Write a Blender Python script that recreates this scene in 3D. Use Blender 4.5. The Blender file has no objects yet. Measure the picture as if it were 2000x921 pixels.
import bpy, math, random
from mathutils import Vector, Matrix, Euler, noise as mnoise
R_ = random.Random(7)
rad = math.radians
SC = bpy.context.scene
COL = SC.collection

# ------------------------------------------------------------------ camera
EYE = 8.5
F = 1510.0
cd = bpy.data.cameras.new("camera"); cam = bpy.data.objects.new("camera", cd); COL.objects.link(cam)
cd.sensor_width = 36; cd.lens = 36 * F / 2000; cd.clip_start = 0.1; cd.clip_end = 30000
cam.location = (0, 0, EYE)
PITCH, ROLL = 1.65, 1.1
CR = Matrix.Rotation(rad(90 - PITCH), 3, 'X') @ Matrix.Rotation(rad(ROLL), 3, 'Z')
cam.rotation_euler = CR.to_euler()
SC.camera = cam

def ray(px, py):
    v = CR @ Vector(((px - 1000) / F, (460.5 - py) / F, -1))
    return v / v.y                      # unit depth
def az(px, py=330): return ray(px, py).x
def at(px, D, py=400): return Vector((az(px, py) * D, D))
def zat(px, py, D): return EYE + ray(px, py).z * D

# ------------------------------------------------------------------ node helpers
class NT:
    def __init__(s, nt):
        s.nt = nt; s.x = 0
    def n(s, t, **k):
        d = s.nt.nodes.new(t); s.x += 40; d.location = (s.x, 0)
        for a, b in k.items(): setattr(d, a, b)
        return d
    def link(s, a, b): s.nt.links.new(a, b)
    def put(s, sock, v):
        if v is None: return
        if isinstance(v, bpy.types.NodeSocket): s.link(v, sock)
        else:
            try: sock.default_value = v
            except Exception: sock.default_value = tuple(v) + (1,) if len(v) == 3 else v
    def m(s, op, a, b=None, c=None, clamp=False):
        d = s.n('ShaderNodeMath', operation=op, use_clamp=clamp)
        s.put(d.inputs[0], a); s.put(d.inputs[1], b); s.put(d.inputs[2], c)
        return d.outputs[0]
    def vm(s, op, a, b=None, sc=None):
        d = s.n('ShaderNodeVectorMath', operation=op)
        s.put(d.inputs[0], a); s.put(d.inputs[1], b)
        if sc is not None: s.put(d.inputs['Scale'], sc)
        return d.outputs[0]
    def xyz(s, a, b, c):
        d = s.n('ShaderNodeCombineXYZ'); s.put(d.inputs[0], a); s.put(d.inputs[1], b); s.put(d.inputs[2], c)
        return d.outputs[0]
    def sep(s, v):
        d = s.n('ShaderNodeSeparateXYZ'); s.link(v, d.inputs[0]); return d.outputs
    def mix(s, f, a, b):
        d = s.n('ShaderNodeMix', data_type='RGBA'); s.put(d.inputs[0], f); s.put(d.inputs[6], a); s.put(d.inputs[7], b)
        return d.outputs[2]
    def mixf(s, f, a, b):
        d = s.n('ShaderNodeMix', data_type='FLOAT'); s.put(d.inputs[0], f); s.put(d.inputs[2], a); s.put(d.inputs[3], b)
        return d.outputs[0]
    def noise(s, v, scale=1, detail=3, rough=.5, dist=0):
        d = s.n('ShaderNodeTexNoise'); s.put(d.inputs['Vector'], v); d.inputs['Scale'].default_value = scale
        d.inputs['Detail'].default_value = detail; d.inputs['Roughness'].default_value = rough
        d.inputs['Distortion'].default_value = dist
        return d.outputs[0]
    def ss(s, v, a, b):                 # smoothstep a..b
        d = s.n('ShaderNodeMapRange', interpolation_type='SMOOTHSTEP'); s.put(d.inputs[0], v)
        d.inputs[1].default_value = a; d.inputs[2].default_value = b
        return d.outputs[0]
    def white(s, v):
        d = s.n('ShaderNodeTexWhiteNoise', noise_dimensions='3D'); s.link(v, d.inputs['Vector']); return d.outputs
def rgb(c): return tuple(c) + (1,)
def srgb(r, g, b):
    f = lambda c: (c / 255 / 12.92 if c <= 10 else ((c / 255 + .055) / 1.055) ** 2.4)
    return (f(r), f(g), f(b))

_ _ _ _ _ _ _

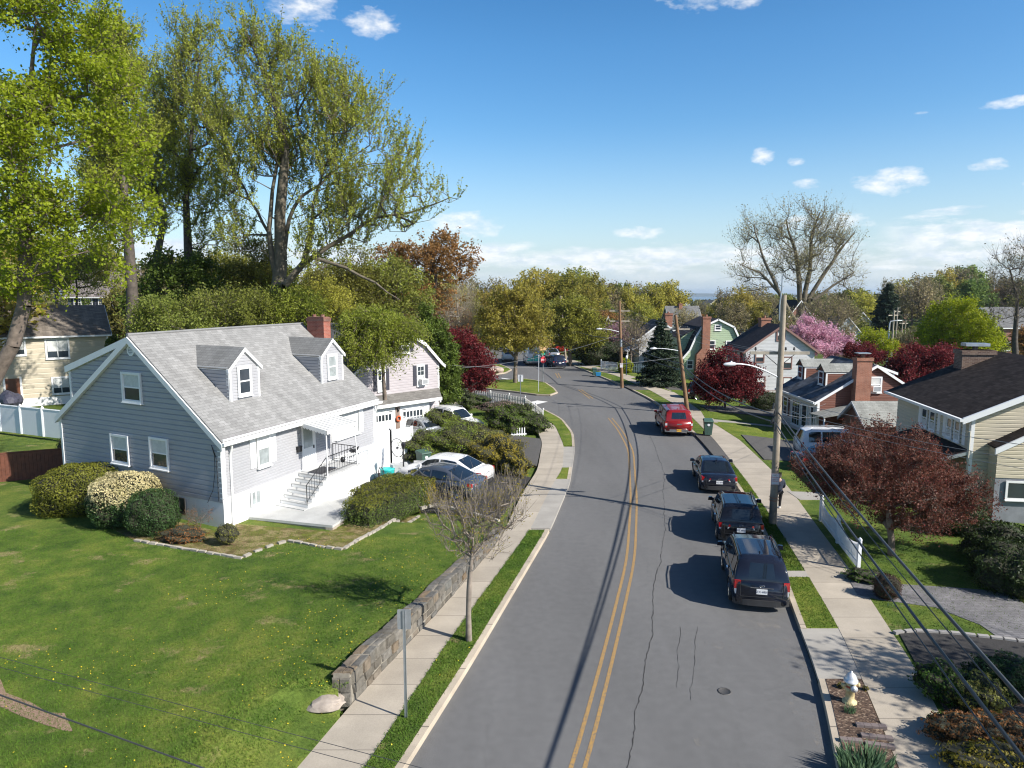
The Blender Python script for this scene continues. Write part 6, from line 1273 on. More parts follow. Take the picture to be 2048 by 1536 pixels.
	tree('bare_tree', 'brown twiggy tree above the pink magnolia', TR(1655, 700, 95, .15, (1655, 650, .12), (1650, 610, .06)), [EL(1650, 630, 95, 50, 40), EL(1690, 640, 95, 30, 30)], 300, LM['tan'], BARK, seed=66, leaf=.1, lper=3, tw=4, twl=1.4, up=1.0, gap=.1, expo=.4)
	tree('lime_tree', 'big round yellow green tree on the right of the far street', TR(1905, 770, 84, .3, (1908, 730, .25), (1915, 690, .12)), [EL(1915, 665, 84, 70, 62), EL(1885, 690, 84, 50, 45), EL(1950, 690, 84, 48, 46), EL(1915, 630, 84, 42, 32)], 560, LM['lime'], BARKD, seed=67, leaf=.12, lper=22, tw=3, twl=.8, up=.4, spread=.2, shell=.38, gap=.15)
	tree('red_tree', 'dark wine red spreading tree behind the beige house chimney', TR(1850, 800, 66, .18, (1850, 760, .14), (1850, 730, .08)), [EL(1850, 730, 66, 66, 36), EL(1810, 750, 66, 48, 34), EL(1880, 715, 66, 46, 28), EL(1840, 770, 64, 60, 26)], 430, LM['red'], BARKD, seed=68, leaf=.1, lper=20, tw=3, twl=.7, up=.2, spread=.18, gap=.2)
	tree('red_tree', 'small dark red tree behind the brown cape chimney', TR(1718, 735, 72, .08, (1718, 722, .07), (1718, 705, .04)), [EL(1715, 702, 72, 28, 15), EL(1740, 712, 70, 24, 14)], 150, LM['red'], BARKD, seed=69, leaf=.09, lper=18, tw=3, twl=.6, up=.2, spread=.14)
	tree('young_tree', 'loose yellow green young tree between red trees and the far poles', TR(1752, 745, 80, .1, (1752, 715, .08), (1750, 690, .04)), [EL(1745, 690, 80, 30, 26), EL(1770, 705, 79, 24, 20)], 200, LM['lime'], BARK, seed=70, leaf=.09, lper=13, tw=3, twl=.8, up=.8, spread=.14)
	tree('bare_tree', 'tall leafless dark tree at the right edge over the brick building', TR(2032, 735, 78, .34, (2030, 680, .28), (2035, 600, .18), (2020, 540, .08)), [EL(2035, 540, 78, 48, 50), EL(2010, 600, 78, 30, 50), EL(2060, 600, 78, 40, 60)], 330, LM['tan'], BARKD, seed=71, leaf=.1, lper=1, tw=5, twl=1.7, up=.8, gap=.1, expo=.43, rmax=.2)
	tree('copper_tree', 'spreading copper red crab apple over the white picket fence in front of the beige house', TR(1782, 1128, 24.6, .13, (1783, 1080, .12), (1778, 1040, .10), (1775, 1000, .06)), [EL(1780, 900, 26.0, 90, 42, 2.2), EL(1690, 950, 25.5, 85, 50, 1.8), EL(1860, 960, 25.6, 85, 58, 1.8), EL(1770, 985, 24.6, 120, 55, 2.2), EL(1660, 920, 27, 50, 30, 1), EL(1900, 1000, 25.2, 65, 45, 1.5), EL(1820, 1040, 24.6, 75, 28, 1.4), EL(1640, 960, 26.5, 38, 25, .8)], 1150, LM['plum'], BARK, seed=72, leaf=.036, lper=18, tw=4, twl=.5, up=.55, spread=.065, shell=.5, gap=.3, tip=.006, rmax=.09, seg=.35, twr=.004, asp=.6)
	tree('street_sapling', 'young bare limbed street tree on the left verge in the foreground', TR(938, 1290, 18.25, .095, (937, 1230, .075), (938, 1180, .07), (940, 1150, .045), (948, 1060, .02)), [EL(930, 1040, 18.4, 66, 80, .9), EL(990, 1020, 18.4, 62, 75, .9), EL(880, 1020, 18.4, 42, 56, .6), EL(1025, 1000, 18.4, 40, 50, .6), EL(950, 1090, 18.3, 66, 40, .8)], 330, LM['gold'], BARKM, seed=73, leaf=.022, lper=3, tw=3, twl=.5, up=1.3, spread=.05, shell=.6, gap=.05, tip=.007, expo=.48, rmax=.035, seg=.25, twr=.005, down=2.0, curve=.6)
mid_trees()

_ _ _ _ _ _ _

▶ **Task to carry out**
Of the lines above, extract only those from the line with "Write a Blender" to the line with "def zat(px, py, D): return", both included, exactly as written.

▶ **Solution to this exercise**
Write a Blender Python script that recreates this scene in 3D. Use Blender 4.5. The Blender file has no objects yet. Measure the picture as if it were 2000x921 pixels.
import bpy, math, random
from mathutils import Vector, Matrix, Euler, noise as mnoise
R_ = random.Random(7)
rad = math.radians
SC = bpy.context.scene
COL = SC.collection

# ------------------------------------------------------------------ camera
EYE = 8.5
F = 1510.0
cd = bpy.data.cameras.new("camera"); cam = bpy.data.objects.new("camera", cd); COL.objects.link(cam)
cd.sensor_width = 36; cd.lens = 36 * F / 2000; cd.clip_start = 0.1; cd.clip_end = 30000
cam.location = (0, 0, EYE)
PITCH, ROLL = 1.65, 1.1
CR = Matrix.Rotation(rad(90 - PITCH), 3, 'X') @ Matrix.Rotation(rad(ROLL), 3, 'Z')
cam.rotation_euler = CR.to_euler()
SC.camera = cam

def ray(px, py):
    v = CR @ Vector(((px - 1000) / F, (460.5 - py) / F, -1))
    return v / v.y                      # unit depth
def az(px, py=330): return ray(px, py).x
def at(px, D, py=400): return Vector((az(px, py) * D, D))
def zat(px, py, D): return EYE + ray(px, py).z * D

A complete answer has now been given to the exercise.